The problem, panelists said, is a set of guidelines laid out in a 2003 memorandum by the deputy attorney general at the time, Larry Thompson, that counted waiving the privilege as one of the things a corporation could do to cooperate with an investigation – and perhaps avoid indictment or lessen its penalties.
“The current breed of prosecutors are so conditioned to ask viscerally for attorney-client privilege and work-product materials that they’re impatient with the process” of receiving regular updates from corporations’ lawyers, an attorney who has studied attorney-client privilege, David Brodsky, said.
The U.S. attorney for the Southern District of New York from 1993 to 2002, Mary Jo White, contrasted this “new breed” with what she called the long gone “fairness school” of prosecution.
Another problem is the amount of information prosecutors demand, panelists said. “Prosecutors are asking for attorney-client privilege waivers for legal advice given two years ago,” a noted defense lawyer who specializes in white collar crime, Theodore Wells Jr., said.
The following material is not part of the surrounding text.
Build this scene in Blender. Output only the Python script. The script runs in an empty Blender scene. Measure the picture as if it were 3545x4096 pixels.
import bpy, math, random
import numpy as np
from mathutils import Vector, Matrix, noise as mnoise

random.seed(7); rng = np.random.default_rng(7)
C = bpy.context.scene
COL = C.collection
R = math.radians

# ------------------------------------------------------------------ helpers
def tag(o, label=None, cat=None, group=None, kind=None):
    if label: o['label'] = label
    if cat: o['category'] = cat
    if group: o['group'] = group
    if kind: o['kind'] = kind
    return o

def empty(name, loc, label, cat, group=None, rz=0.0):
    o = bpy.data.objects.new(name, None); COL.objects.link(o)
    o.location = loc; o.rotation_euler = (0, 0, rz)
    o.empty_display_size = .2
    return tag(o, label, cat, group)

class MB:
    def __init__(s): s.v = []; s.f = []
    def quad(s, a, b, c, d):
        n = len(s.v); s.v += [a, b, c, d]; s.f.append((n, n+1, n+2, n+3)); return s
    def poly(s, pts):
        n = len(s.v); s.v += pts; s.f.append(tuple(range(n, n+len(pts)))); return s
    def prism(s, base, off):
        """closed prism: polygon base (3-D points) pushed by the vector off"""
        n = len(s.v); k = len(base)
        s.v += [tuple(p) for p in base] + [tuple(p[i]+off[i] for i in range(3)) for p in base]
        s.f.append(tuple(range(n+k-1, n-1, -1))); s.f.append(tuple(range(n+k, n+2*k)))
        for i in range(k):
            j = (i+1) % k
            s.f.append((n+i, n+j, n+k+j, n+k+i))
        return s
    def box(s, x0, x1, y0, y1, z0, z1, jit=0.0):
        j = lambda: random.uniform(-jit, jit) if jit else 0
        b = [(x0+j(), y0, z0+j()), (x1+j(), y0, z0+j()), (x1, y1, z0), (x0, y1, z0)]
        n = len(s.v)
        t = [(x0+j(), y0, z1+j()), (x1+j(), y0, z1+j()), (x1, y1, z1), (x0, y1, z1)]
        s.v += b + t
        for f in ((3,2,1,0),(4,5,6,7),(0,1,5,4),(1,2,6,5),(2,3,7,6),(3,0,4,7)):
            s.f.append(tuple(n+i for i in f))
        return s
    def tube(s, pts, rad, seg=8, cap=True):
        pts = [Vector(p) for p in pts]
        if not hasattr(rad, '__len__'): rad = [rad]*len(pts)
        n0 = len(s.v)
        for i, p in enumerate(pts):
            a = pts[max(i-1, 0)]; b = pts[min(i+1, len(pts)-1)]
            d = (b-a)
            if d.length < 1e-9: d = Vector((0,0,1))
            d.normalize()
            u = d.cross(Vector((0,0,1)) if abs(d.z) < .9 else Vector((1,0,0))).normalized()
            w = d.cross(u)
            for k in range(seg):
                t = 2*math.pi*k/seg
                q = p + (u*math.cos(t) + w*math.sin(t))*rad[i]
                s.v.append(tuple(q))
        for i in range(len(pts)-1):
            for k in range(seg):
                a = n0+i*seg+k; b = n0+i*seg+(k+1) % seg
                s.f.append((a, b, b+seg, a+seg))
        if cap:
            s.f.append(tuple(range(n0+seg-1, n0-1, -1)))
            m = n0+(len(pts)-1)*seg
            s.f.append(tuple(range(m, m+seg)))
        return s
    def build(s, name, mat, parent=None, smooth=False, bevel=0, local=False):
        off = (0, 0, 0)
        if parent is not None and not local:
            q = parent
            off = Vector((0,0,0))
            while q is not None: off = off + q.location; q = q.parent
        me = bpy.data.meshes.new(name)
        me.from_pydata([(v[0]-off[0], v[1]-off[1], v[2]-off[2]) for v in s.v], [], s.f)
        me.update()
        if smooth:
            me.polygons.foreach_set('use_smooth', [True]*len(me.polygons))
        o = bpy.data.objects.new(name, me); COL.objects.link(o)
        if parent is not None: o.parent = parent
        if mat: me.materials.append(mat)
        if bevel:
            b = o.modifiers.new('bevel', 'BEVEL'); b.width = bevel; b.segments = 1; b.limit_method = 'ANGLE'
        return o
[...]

The result: “People aren’t as candid with their lawyers.”
One of the two prosecutors on the panel, the criminal division chief in the U.S. attorney’s office for the Southern District of New York, Lev Dassin, said, “The requested waivers are not automatic and they’re not required.” He added that attorneys for many corporations are less forthcoming than those on the panel would be, but that prosecutors carefully weigh and discuss the merits of asking for a waiver of privilege.
Panelists opposed to the waivers said they thought Mr. Thompson’s memo should be repudiated, prosecutors should be reined in, and legislation allowing partial waivers of privilege should be passed.